VITA DI MARIO ROSSI

[Mi sono imbattuto in questo video... e mi ha fatto pensare...Per chi non ha possibilità di vederlo lo racconterò].

Immagina un uomo in piedi dentro un quadrato disegnato con il gesso sul marciapiede, pagato cinquanta dollari per non muoversi fino alle cinque e mezza, all'inizio sembra uno scherzo, una di quelle sfide assurde che girano sui social, eppure lui accetta e resta lì, immobile, mentre la vita gli scorre intorno come un fiume che non lo tocca più. Gli amici passano e lo invitano, "vieni con noi in centro", ma lui risponde no, sto lavorando, non posso, e già qui sentiamo un brivido perché capiamo che non è più una questione di soldi, è una questione di identità. Se esco dal quadrato smetto di essere un lavoratore, smetto di valere qualcosa. Una donna corre trafelata, un ladro le ha rubato la borsa, "mi aiuti per favore", grida, e lui, con lo sguardo fisso davanti a sé, "mi dispiace, sono nel mezzo del lavoro", e il ladro sparisce all'orizzonte mentre l'uomo resta piantato lì, fedele al suo niente remunerato. È terribile, eppure familiare. Quante volte anche noi abbiamo detto "non posso, ho da lavorare" a una madre che chiede aiuto, a un amico che ha bisogno di parlare, a un figlio che vuole giocare, perché il lavoro, quel quadrato invisibile che ci disegnano intorno, è diventato il confine sacro della nostra esistenza.

E poi arriva il capo, puntuale, e gli offre un posto fisso, duecento dollari al giorno per fare la stessa cosa, stare fermo, e lui accetta subito, naturalmente, perché chi rifiuterebbe la sicurezza, la promozione, il riconoscimento? Da lì parte la scalata, aumenti del trenta per cento, un appartamento con vista sul ponte, duemila dollari al giorno per continuare a non fare nulla, e ogni volta il capo ripete "te lo sei meritato", come se il merito consistesse proprio nell'obbedienza cieca, nel non aver mai messo in discussione l'assurdità del compito. L'uomo diventa ricco, rispettato, un "asset" prezioso, ma a che prezzo? Ha passato anni, decenni forse, dentro quel quadrato, rinunciando a correre dietro ai ladri, a bere una birra con gli amici, a vivere qualunque cosa accadesse fuori dalle quattro linee.

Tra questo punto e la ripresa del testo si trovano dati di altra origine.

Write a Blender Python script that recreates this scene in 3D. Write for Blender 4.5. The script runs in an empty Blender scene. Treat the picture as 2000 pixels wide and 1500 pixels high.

Alla fine, quando è vecchio e stanco, dice piano "vorrei andare in pensione ora, se possibile", e quelle parole suonano come una supplica, perché in fondo sa che la pensione non è un diritto, è una grazia che il sistema concede o nega. È stato un piacere lavorare con lei, aggiunge, e in quella frase c'è tutta la tragedia. Ha chiamato piacere una vita spesa a non vivere, ha chiamato lavoro una prolungata immobilità, ha scambiato la catena dorata per una corona. Questo piccolo sketch ci guarda dritto negli occhi e ci chiede dove è il tuo quadrato? Qual è la cosa assurda che fai ogni giorno solo perché ti paga, solo perché ti dà un'identità, solo perché hai paura di uscirne e scoprire che fuori non c'è più nessuno ad aspettarti?

Forse la vera libertà non sta nel guadagnare di più restando fermi, ma nel trovare il coraggio di fare un passo fuori dal quadrato, anche a rischio di perdere tutto, perché una vita passata a obbedire per essere ricompensati è una vita venduta a rate, e quando arriva l'ultima rata ci si accorge che il bene acquistato era solo tempo, il nostro tempo, quello che non torna più. L'uomo del video ci lascia con un sorriso amaro, ha conquistato il mondo stando fermo, ma ha perso l'unica cosa che davvero contava, il movimento stesso della vita. E noi, che lo guardiamo ridendo all'inizio e rabbrividendo alla fine, siamo davvero così diversi da lui?